According to this theory, Christians will be lifted out of the world by God in a "rapture", the rest of the world will suffer a period of intense tribulation, then Christ will come again and rule for 1000 years from Jerusalem before a final apocalyptic battle with evil. (Some other Christians also believe this scenario, which is filled out in the Left Behind series of novels, which have sold more than 60 million copies.)

The Brethren movement began in Ireland about 1830, as a reaction to the low spiritual state of the churches. According to Religious Bodies, they wanted a fresh start, without authority, precedent or guidance beyond the letter of the Bible.

The early leaders were mostly university-trained, and the various groups of Brethren have always been a middle and upper-middle class movement. But with no structure for resolving conflicts, there have been many splits, the first in 1848.

Exclusive Brethren followed one leader, J. N. Darby, who believed that existing church organisations were doomed and that true Christians must have nothing to do with them. He died in 1881, and his followers divided in 1885, 1890 and 1908, with another group splintering off in 1970.
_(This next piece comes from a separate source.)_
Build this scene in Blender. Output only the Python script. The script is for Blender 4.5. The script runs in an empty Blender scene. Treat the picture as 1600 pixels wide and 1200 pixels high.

Because of the insistence on avoiding evil, when members leave the group they are shunned to avoid contaminating the others.

Exclusive Brethren members are mostly self-employed or work for other members. They reject trade unions and professional associations, do not own shares or life insurance, and do not vote or stand for public office, go to university or serve as combatants in the armed services.

They marry only other members, and are expected to marry young.

The women grow their hair long and cover it with a scarf in public, while men should have short hair and be clean-shaven. Families do not have televisions or radios; they don't watch movies or read novels.

Mainstream Christians regard the Exclusive Brethren as a sect, and deny that a person can avoid sin simply by avoiding other people.